Let’s start by making sure that everybody is clear on the difference between memory and storage. Applications, like Excel, Safari and iTunes, as well as your data files, like email messages, your resume, your budget, your photos and song files, are all permanently stored in the computer’s storage. When you open an application, like Safari, or play a song file, then you are temporarily copying the application or data file from storage into your Mac’s memory. Thus, memory is your computer’s working space or temporary storage. Until a few years ago, a computer’s permanent storage was a hard drive with spinning discs inside. Increasingly, hard drives are being supplanted by flash storage which have no moving parts. Flash storage is typically faster than a spinning hard drive and consumes less power.
[Please also consider reading my other Tech Tip about how to equip your next Mac with enough memory.]
To assess how much storage space you use on your current Mac, please do the following.
- Click on the Apple menu and select About This Mac
- Click the Storage Button [Note: If your Mac has OS X version 10.8 or 10.7 then you need to first click the More Info button and then click the the Storage button.
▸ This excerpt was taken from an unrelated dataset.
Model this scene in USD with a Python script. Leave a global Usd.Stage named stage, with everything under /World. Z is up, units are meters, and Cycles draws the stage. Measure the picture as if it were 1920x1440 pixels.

If your Mac has OS X 10.6 or earlier you’ll need to click on the Macintosh HD icon on the Desktop and select Get Info from the File menu.]
- In this example, you can see there is approximately 322 GB of stuff stored on this Mac’s 500 GB of flash storage.
Typical storage sizes for flash storage in new Macs are: 128 GB, 256 GB, 512 GB and 1 TB (aka 1000 GB)
If you currently have, for example, 190 GB of stuff stored on your Mac and you anticipate that you’ll have your new Mac for a handful or years then 256 GB of storage space might not provide adequate room for growth. You need to think about how much data you accumulate and what type of data it is. If you use your Mac to primarily create Microsoft Word documents then your growth rate would be slow. On the other hand if you use your Mac to store lots of photos, create music or edit video then you would have a faster growth rate.
That said, it is also important to consider if you need to store all of your stuff. Maybe there are duplicate files taking up lots of space. Or maybe you have old files that you do not need to carry with you on your Mac. In these cases you could either clean-up your Mac and delete files or buy an external hard drive and move old files onto it.